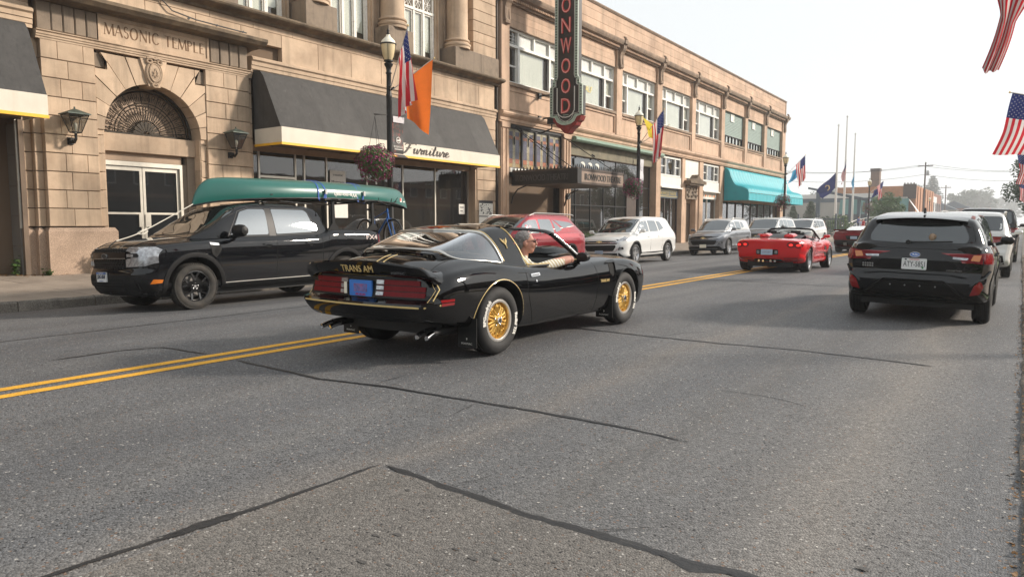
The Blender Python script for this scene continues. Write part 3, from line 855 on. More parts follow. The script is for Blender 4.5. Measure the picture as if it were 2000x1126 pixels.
s=box('hanging_sign',M['paper'],(SX+.034,SX+.042,15.72,16.38,2.25,3.05))
tag(s,'white mattress banner hung behind the shop glass above the canoe','banner')
text('lettering','THERAPEDIC',.10,M['ink'],on_facade(SX+.043,16.05,2.90),s,width=.42)
text('lettering','Mattress',.16,M['ink'],on_facade(SX+.043,16.05,2.68),s,width=.54)
MB().box(SX+.042,SX+.0435,15.85,16.25,2.38,2.47).build('print',M['orangeink'],s,fix=False)
s=box('window_notice',M['paper'],(SX+.034,SX+.04,15.8,16.45,1.52,2.08));tag(s,'blank white paper notice in the shop window under the canoe','notice')
s=box('window_notice',M['paper'],(SX+.034,SX+.04,22.25,22.62,1.72,2.12));tag(s,'small white notice on the glass beside the stone pier','notice')
MB().box(SX+.04,SX+.0412,22.32,22.55,1.97,2.01).box(SX+.04,SX+.0412,22.34,22.5,1.83,1.86).build('print',M['ink'],s,fix=False)
s=box('wall_poster',M['paper'],(F+.008,F+.014,23.06,23.98,1.32,2.28));tag(s,'black and white poster pasted on the rusticated pier','poster')
MB().box(F+.0145,F+.016,23.06,23.98,2.17,2.28).build('poster_heading',M['ink'],s)
pb=MB();rr=random.Random(9)
for k in range(46):
 y,z=rr.uniform(23.1,23.9),rr.uniform(1.72,2.12);q=rr.uniform(.012,.06)
 pb.box(F+.0145,F+.0152+k*.00003,y,y+q*1.3,z,z+q)
pb.build('poster_print',M['ink'],s)
text('lettering','ET',.12,M['ink'],on_facade(F+.017,23.18,2.06),s,width=.14)
MB().box(F+.0145,F+.016,23.06,23.98,1.62,1.66).build('poster_print',M['ink'],s)
tb('reveal_wall',MB().box(-20.6,F-.2,6.80,6.90,.05,3.6),'soffit')
for k in range(5):
 for j in range(2):
  tb('stone',MB().box(-20.4+1.05*j+.006,-20.4+1.05*(j+1)-.006,6.765,6.80,.12+.68*k+.006,.12+.68*(k+1)-.006),'greyint',fix=False)
tb('shop_ceiling',MB().box(-21,SX+.1,-4,6.8,3.66,3.74),'soffit')
fr=MB().box(-19.62,-19.55,-4,6.76,.2,.30)
for y in(6.72,4.4,2.1,-.2):fr.box(-19.62,-19.55,y-.03,y+.03,.2,3.66)
fr.box(-19.62,-19.56,-4,6.7,1.75,1.80)
tb('shopfront_frame',fr,'alu')
tb('pane',MB().box(-19.60,-19.59,-4,6.7,.3,3.66),'glass_d',fix=False)
tb('corner_bead',MB().box(F-.32,F-.24,6.80,6.86,1.2,3.6).box(F-.30,F-.26,6.76,6.80,1.2,3.6),'alu')
#  awnings of the temple shops
def temple_awning(y0,y1,label,word=None):
 root=empty('shop_awning',(F,y0,3.5),label,'awning')
 root.location=(0,0,0)
 zt,zk,zv,zb=5.66,5.52,3.99,3.56
 pr=[(F-.02,zt),(F+.30,zt-.06),(F+.45,zt-.22),(F+1.16,zv+.02),(F+1.19,zv)]
 n=max(2,int((y1-y0)/.25))
 rows=[]
 for i in range(n+1):
  y=y0+(y1-y0)*i/n
  rows.append([(p[0]+.006*math.sin(y*9+k),y,p[1]+.010*math.sin(y*23+k*2)*(1 if 0<k<4 else 0))for k,p in enumerate(pr)])
 b=MB().grid(rows)
 for y in(y0,y1):
  b.add([(p[0],y,p[1])for p in pr]+[(F-.02,y,zv)],[tuple(range(6))])
 b.build('canvas',M['charcoal'],root,smooth=30)
 v=MB().box(F+1.17,F+1.20,y0,y1,zb,zv).box(F-.02,F+1.17,y0,y0+.03,zb,zv).box(F-.02,F+1.17,y1-.03,y1,zb,zv)
 v.build('valance',M['vinyl'],root,fix=False)
 v=MB().box(F+1.172,F+1.212,y0-.012,y1+.012,zb-.055,zb+.012).box(F-.02,F+1.172,y0-.012,y0+.02,zb-.055,zb+.012)
 v.build('edge_trim',M['yellow_edge'],root,fix=False)
 s=MB().box(F-.4,F+1.16,y0+.03,y1-.03,3.64,3.66)
 y=y0+.8
 while y<y1-.3:
  s.box(F-.35,F+1.15,y,y+.04,3.60,3.64);y+=1.3
 s.build('soffit',M['soffit'],root,fix=False)
 return root
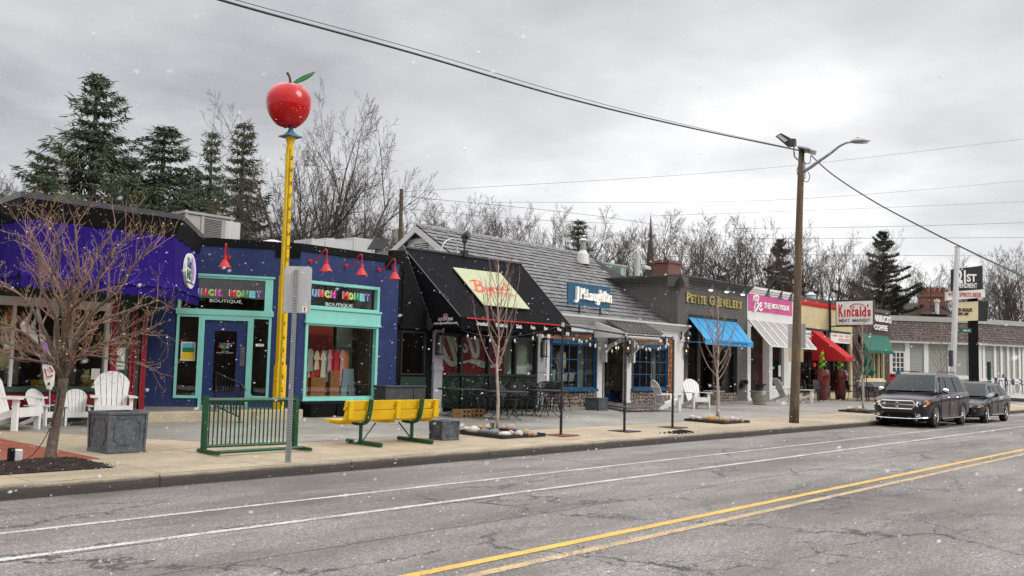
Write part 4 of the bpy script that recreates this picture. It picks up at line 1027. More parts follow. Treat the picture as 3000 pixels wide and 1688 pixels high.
for wd,x0,x1,y in (('Stromboli',1045,1172,1172),('Breadsticks',1262,1392,1222),('Salads',1488,1552,1238),('Pasta',1652,1700,1252),('Beer',1800,1842,1260),('Wine',1945,1992,1270)):
    p1=FV.px(*C4(x0,y));p2=FV.px(*C4(x1,y));vv=a_bl.z-.20;text_mb(wd,FV,p1[0],vv,p2[0],vv+.11,.02,.026,.015).build('lettering','sign_white',aw)
# =============================================================== CLOTHING STORE WITH SLATE ROOF
b=thing('slate_roof_store','clothing store with a long grey slate roof, white cornice, cedar shingles and blue window frames','shop',(28,19.6,.3))
rz=lambda y:3.49+.634*(y-20.34)
RX0,RX1=24.,34.6;ey=20.05;ry=25.55
m=MB();m.add([P3(RX0-.25,ey,rz(ey)),P3(33.15,ey,rz(ey)),P3(33.15,22.8,rz(22.8)),P3(RX1,ry,rz(ry)),P3(RX0-.25,ry,rz(ry))],[(0,1,2,3,4)])
m.add([P3(RX0-.25,ry,rz(ry)),P3(RX1,ry,rz(ry)),P3(RX1+2.2,31,3.4),P3(RX0-.25,31,3.4)],[(0,1,2,3)])
m.add([P3(33.15,22.8,rz(22.8)),P3(RX1+3.,22.8,4.6),P3(RX1+2.2,31,3.4),P3(RX1,ry,rz(ry))],[(0,1,2,3)])
rf=m.build('roof','slate_gap',b)
# courses as slightly raised overlapping slates rows
m=MB();rows=21;rnd=random.Random(1)
for i in range(rows):
    y0=ey+(ry-ey)*i/rows;y1=ey+(ry-ey)*(i+1)/rows;x=RX0-.25-(i%2)*.2
    while x<33.05+max(0,(y0-22.8))*.5:
        wdt=rnd.uniform(.28,.46);x2=x+wdt-.022;h=.035+rnd.uniform(0,.02)
        a=max(x,RX0-.25)
        if a<x2:m.hexa([P3(a,y0-.03,rz(y0-.03)+h),P3(x2,y0-.03,rz(y0-.03)+h),P3(x2,y1-.02,rz(y1)+.002),P3(a,y1-.02,rz(y1)+.002),P3(a,y0-.03,rz(y0-.03)+h+.014),P3(x2,y0-.03,rz(y0-.03)+h+.014),P3(x2,y1-.02,rz(y1)+.010),P3(a,y1-.02,rz(y1)+.010)])
        x+=wdt
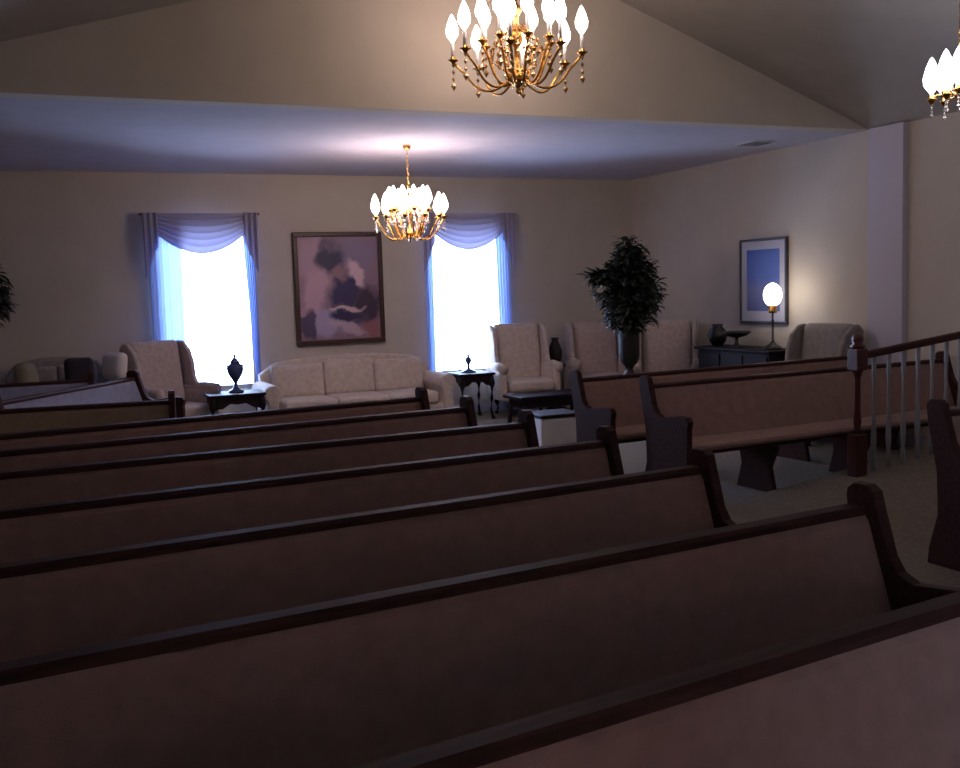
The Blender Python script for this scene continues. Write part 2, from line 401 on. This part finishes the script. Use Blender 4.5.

THE REQUEST:
Reproduce the entries above exactly. Do not include the images.

TASK OUTPUT:
The Blender Python script for this scene continues. Write part 3, from line 855 on. More parts follow. The script is for Blender 4.5. Measure the picture as if it were 2000x1126 pixels.
s=box('hanging_sign',M['paper'],(SX+.034,SX+.042,15.72,16.38,2.25,3.05))
tag(s,'white mattress banner hung behind the shop glass above the canoe','banner')
text('lettering','THERAPEDIC',.10,M['ink'],on_facade(SX+.043,16.05,2.90),s,width=.42)
text('lettering','Mattress',.16,M['ink'],on_facade(SX+.043,16.05,2.68),s,width=.54)
MB().box(SX+.042,SX+.0435,15.85,16.25,2.38,2.47).build('print',M['orangeink'],s,fix=False)
s=box('window_notice',M['paper'],(SX+.034,SX+.04,15.8,16.45,1.52,2.08));tag(s,'blank white paper notice in the shop window under the canoe','notice')
s=box('window_notice',M['paper'],(SX+.034,SX+.04,22.25,22.62,1.72,2.12));tag(s,'small white notice on the glass beside the stone pier','notice')
MB().box(SX+.04,SX+.0412,22.32,22.55,1.97,2.01).box(SX+.04,SX+.0412,22.34,22.5,1.83,1.86).build('print',M['ink'],s,fix=False)
s=box('wall_poster',M['paper'],(F+.008,F+.014,23.06,23.98,1.32,2.28));tag(s,'black and white poster pasted on the rusticated pier','poster')
MB().box(F+.0145,F+.016,23.06,23.98,2.17,2.28).build('poster_heading',M['ink'],s)
pb=MB();rr=random.Random(9)
for k in range(46):
 y,z=rr.uniform(23.1,23.9),rr.uniform(1.72,2.12);q=rr.uniform(.012,.06)
 pb.box(F+.0145,F+.0152+k*.00003,y,y+q*1.3,z,z+q)
pb.build('poster_print',M['ink'],s)
text('lettering','ET',.12,M['ink'],on_facade(F+.017,23.18,2.06),s,width=.14)
MB().box(F+.0145,F+.016,23.06,23.98,1.62,1.66).build('poster_print',M['ink'],s)
tb('reveal_wall',MB().box(-20.6,F-.2,6.80,6.90,.05,3.6),'soffit')
for k in range(5):
 for j in range(2):
  tb('stone',MB().box(-20.4+1.05*j+.006,-20.4+1.05*(j+1)-.006,6.765,6.80,.12+.68*k+.006,.12+.68*(k+1)-.006),'greyint',fix=False)
tb('shop_ceiling',MB().box(-21,SX+.1,-4,6.8,3.66,3.74),'soffit')
fr=MB().box(-19.62,-19.55,-4,6.76,.2,.30)
for y in(6.72,4.4,2.1,-.2):fr.box(-19.62,-19.55,y-.03,y+.03,.2,3.66)
fr.box(-19.62,-19.56,-4,6.7,1.75,1.80)
tb('shopfront_frame',fr,'alu')
tb('pane',MB().box(-19.60,-19.59,-4,6.7,.3,3.66),'glass_d',fix=False)
tb('corner_bead',MB().box(F-.32,F-.24,6.80,6.86,1.2,3.6).box(F-.30,F-.26,6.76,6.80,1.2,3.6),'alu')
#  awnings of the temple shops
def temple_awning(y0,y1,label,word=None):
 root=empty('shop_awning',(F,y0,3.5),label,'awning')
 root.location=(0,0,0)
 zt,zk,zv,zb=5.66,5.52,3.99,3.56
 pr=[(F-.02,zt),(F+.30,zt-.06),(F+.45,zt-.22),(F+1.16,zv+.02),(F+1.19,zv)]
 n=max(2,int((y1-y0)/.25))
 rows=[]
 for i in range(n+1):
  y=y0+(y1-y0)*i/n
  rows.append([(p[0]+.006*math.sin(y*9+k),y,p[1]+.010*math.sin(y*23+k*2)*(1 if 0<k<4 else 0))for k,p in enumerate(pr)])
 b=MB().grid(rows)
 for y in(y0,y1):
  b.add([(p[0],y,p[1])for p in pr]+[(F-.02,y,zv)],[tuple(range(6))])
 b.build('canvas',M['charcoal'],root,smooth=30)
 v=MB().box(F+1.17,F+1.20,y0,y1,zb,zv).box(F-.02,F+1.17,y0,y0+.03,zb,zv).box(F-.02,F+1.17,y1-.03,y1,zb,zv)
 v.build('valance',M['vinyl'],root,fix=False)
 v=MB().box(F+1.172,F+1.212,y0-.012,y1+.012,zb-.055,zb+.012).box(F-.02,F+1.172,y0-.012,y0+.02,zb-.055,zb+.012)
 v.build('edge_trim',M['yellow_edge'],root,fix=False)
 s=MB().box(F-.4,F+1.16,y0+.03,y1-.03,3.64,3.66)
 y=y0+.8
 while y<y1-.3:
  s.box(F-.35,F+1.15,y,y+.04,3.60,3.64);y+=1.3
 s.build('soffit',M['soffit'],root,fix=False)
 return root
Write part 4 of the bpy script that recreates this picture. It picks up at line 1027. More parts follow. Treat the picture as 3000 pixels wide and 1688 pixels high.
for wd,x0,x1,y in (('Stromboli',1045,1172,1172),('Breadsticks',1262,1392,1222),('Salads',1488,1552,1238),('Pasta',1652,1700,1252),('Beer',1800,1842,1260),('Wine',1945,1992,1270)):
    p1=FV.px(*C4(x0,y));p2=FV.px(*C4(x1,y));vv=a_bl.z-.20;text_mb(wd,FV,p1[0],vv,p2[0],vv+.11,.02,.026,.015).build('lettering','sign_white',aw)
# =============================================================== CLOTHING STORE WITH SLATE ROOF
b=thing('slate_roof_store','clothing store with a long grey slate roof, white cornice, cedar shingles and blue window frames','shop',(28,19.6,.3))
rz=lambda y:3.49+.634*(y-20.34)
RX0,RX1=24.,34.6;ey=20.05;ry=25.55
m=MB();m.add([P3(RX0-.25,ey,rz(ey)),P3(33.15,ey,rz(ey)),P3(33.15,22.8,rz(22.8)),P3(RX1,ry,rz(ry)),P3(RX0-.25,ry,rz(ry))],[(0,1,2,3,4)])
m.add([P3(RX0-.25,ry,rz(ry)),P3(RX1,ry,rz(ry)),P3(RX1+2.2,31,3.4),P3(RX0-.25,31,3.4)],[(0,1,2,3)])
m.add([P3(33.15,22.8,rz(22.8)),P3(RX1+3.,22.8,4.6),P3(RX1+2.2,31,3.4),P3(RX1,ry,rz(ry))],[(0,1,2,3)])
rf=m.build('roof','slate_gap',b)
# courses as slightly raised overlapping slates rows
m=MB();rows=21;rnd=random.Random(1)
for i in range(rows):
    y0=ey+(ry-ey)*i/rows;y1=ey+(ry-ey)*(i+1)/rows;x=RX0-.25-(i%2)*.2
    while x<33.05+max(0,(y0-22.8))*.5:
        wdt=rnd.uniform(.28,.46);x2=x+wdt-.022;h=.035+rnd.uniform(0,.02)
        a=max(x,RX0-.25)
        if a<x2:m.hexa([P3(a,y0-.03,rz(y0-.03)+h),P3(x2,y0-.03,rz(y0-.03)+h),P3(x2,y1-.02,rz(y1)+.002),P3(a,y1-.02,rz(y1)+.002),P3(a,y0-.03,rz(y0-.03)+h+.014),P3(x2,y0-.03,rz(y0-.03)+h+.014),P3(x2,y1-.02,rz(y1)+.010),P3(a,y1-.02,rz(y1)+.010)])
        x+=wdt
The Blender Python script for this scene continues. Write part 2, from line 401 on. This part finishes the script. Use Blender 4.5.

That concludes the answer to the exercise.